■ What to work on ■
Copy the listing below line for line, starting at its first line and ending with the line that has "COL = scene.collection" in it. Add nothing.

■ Source material ■
---*---

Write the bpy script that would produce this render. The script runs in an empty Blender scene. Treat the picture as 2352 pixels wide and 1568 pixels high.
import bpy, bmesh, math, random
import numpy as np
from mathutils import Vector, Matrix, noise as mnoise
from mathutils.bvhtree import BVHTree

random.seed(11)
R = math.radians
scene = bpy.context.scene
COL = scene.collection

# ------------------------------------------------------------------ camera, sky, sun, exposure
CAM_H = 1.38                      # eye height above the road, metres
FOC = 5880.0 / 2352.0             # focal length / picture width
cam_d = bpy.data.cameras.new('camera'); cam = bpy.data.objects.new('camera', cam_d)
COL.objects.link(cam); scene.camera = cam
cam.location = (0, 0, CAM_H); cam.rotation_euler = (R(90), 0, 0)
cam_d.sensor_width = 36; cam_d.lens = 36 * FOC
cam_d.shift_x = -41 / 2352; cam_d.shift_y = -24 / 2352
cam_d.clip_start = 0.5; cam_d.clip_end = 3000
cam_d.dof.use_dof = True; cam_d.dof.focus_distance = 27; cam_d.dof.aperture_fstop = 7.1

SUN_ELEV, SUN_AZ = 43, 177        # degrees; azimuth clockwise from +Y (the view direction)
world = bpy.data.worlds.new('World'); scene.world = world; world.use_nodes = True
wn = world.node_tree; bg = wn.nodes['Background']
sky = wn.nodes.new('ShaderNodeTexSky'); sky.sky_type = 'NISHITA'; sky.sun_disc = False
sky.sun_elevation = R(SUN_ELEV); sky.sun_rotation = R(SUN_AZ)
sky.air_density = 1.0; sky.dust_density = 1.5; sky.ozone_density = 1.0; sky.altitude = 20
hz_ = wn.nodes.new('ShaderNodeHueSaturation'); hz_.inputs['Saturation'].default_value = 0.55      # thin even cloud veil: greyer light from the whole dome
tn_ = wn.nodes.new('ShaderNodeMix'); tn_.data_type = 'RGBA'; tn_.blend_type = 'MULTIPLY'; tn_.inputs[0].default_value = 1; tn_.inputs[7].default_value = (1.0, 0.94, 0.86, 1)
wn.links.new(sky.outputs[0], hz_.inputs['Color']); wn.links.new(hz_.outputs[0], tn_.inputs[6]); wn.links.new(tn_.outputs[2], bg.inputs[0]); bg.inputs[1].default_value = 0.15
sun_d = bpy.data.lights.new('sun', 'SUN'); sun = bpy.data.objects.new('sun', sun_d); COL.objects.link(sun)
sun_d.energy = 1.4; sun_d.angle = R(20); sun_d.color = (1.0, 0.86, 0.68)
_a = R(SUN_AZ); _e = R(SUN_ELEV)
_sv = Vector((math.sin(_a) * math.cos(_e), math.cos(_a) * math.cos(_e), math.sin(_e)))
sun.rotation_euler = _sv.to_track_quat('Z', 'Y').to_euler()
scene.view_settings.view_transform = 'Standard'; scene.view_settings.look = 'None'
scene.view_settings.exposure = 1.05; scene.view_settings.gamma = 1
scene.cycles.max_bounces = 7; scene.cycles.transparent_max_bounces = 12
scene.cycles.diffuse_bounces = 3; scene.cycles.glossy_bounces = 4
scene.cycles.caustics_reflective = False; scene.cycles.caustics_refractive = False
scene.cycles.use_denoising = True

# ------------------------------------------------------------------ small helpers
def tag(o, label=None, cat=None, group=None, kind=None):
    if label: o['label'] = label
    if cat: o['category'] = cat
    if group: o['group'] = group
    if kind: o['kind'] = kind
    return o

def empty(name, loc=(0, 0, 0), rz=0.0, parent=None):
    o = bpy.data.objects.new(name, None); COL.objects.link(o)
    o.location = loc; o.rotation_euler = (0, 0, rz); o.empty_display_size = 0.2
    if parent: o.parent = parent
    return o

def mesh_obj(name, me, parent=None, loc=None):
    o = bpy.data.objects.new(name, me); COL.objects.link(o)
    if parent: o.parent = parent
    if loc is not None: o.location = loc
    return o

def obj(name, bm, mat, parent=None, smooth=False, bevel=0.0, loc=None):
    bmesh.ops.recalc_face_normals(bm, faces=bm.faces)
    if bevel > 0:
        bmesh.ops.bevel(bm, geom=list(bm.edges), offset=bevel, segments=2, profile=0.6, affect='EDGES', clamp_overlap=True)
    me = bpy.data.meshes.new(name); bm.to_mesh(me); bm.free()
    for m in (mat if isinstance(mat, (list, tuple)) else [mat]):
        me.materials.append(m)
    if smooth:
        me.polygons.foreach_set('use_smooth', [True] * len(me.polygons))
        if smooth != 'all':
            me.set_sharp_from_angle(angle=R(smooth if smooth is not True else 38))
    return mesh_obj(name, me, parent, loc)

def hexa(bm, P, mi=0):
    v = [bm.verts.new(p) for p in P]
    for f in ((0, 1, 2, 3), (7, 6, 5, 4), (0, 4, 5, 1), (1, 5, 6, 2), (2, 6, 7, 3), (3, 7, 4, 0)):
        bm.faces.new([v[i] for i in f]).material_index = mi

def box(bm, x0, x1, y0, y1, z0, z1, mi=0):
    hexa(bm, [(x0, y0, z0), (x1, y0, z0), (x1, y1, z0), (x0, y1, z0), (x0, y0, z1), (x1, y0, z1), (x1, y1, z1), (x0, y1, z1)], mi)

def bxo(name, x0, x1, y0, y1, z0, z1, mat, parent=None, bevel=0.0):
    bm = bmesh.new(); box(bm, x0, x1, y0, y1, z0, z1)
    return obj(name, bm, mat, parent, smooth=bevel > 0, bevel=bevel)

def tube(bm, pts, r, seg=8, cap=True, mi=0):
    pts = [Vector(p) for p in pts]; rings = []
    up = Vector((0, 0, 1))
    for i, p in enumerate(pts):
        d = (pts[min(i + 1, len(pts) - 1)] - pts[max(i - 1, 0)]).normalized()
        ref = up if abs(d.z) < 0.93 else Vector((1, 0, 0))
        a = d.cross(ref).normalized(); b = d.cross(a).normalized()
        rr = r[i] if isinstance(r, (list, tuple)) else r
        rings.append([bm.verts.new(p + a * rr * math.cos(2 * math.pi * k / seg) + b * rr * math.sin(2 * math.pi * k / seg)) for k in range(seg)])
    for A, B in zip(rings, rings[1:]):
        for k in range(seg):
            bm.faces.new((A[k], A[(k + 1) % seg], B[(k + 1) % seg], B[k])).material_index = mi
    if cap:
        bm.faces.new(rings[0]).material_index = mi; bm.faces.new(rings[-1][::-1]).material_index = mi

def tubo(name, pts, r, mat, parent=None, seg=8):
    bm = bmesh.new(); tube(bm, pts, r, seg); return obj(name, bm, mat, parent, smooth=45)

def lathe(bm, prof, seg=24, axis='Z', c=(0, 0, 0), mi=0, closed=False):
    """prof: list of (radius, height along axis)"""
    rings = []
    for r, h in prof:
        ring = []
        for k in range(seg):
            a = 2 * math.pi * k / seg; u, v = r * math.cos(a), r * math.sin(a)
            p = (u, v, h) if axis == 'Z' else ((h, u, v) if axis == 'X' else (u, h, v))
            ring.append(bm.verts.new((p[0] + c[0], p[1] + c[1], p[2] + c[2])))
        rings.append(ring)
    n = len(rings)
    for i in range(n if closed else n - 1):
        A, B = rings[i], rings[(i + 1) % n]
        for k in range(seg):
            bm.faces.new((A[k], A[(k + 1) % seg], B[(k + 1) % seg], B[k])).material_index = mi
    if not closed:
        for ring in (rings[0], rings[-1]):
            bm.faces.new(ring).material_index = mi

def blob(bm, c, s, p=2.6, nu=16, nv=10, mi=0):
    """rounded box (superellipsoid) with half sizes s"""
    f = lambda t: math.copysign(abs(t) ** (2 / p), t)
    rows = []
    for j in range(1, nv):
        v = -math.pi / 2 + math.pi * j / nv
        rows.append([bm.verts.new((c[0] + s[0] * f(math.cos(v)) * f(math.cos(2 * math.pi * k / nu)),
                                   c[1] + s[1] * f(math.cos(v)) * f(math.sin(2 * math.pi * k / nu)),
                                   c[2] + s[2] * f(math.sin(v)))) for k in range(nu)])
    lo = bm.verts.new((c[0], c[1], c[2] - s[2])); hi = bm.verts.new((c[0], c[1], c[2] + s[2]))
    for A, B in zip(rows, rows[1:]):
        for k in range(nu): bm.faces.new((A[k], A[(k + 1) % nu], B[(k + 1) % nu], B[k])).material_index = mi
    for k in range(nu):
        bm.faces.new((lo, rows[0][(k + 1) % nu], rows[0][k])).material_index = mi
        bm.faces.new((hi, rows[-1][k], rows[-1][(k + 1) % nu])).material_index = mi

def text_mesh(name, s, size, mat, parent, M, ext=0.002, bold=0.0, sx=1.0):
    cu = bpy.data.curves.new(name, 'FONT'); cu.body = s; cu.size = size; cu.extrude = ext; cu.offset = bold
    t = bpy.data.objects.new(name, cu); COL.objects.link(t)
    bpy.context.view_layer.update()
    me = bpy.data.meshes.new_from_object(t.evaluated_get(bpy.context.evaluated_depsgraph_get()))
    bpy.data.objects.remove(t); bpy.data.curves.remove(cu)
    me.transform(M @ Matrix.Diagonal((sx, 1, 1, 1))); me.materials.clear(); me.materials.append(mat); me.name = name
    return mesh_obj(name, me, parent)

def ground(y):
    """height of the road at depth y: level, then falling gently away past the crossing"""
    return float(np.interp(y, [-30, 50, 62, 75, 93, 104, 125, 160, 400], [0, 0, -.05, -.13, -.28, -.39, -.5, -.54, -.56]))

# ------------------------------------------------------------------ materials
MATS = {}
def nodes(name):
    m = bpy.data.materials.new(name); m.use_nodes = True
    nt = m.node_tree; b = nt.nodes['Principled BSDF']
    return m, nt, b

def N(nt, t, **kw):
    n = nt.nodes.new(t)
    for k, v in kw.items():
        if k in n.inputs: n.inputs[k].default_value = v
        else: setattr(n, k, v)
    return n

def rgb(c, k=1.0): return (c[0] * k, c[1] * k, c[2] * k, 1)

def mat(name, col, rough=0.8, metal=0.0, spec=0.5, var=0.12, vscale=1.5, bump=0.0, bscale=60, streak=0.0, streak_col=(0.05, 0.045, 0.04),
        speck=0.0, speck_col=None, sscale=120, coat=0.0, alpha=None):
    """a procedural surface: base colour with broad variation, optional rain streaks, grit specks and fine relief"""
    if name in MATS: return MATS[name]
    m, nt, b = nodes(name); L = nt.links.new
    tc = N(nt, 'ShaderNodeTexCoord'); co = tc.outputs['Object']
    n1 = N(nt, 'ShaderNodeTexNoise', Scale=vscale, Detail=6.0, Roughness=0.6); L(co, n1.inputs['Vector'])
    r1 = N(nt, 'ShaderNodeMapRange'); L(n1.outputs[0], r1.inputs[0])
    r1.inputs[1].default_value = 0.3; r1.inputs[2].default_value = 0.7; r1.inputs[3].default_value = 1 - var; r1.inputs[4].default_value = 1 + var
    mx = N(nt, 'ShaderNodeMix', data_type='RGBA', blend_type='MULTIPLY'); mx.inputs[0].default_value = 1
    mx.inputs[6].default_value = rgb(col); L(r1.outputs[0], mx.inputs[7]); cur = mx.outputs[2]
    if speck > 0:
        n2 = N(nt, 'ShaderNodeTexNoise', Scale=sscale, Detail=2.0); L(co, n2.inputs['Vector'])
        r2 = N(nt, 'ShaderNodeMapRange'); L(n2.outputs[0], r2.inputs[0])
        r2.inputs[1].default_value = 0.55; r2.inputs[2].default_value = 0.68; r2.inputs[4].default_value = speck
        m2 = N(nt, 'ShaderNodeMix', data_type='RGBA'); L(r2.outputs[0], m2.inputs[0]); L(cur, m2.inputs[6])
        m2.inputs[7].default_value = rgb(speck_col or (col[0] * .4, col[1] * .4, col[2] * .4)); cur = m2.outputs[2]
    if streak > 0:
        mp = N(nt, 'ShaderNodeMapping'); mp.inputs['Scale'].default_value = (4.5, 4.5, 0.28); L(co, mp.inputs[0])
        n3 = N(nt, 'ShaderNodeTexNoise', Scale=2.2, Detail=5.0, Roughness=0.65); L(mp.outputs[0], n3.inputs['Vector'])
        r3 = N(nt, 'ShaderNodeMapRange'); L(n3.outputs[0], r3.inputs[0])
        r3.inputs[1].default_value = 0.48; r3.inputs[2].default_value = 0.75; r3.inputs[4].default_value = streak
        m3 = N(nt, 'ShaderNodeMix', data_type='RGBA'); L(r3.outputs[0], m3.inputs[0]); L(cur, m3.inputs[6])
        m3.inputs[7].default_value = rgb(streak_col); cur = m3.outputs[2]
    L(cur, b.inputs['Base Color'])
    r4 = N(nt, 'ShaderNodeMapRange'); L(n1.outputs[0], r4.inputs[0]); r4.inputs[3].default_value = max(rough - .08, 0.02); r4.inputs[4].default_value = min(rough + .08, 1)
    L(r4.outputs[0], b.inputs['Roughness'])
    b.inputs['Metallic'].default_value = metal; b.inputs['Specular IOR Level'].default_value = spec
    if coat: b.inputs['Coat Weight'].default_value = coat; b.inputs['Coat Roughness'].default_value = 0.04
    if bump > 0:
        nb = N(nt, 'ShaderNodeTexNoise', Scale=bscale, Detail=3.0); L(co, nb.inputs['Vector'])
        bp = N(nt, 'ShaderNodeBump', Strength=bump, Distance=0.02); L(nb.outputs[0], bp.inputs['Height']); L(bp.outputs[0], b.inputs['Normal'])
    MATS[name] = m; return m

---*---

■ Answer to the problem ■
Write the bpy script that would produce this render. The script runs in an empty Blender scene. Treat the picture as 2352 pixels wide and 1568 pixels high.
import bpy, bmesh, math, random
import numpy as np
from mathutils import Vector, Matrix, noise as mnoise
from mathutils.bvhtree import BVHTree

random.seed(11)
R = math.radians
scene = bpy.context.scene
COL = scene.collection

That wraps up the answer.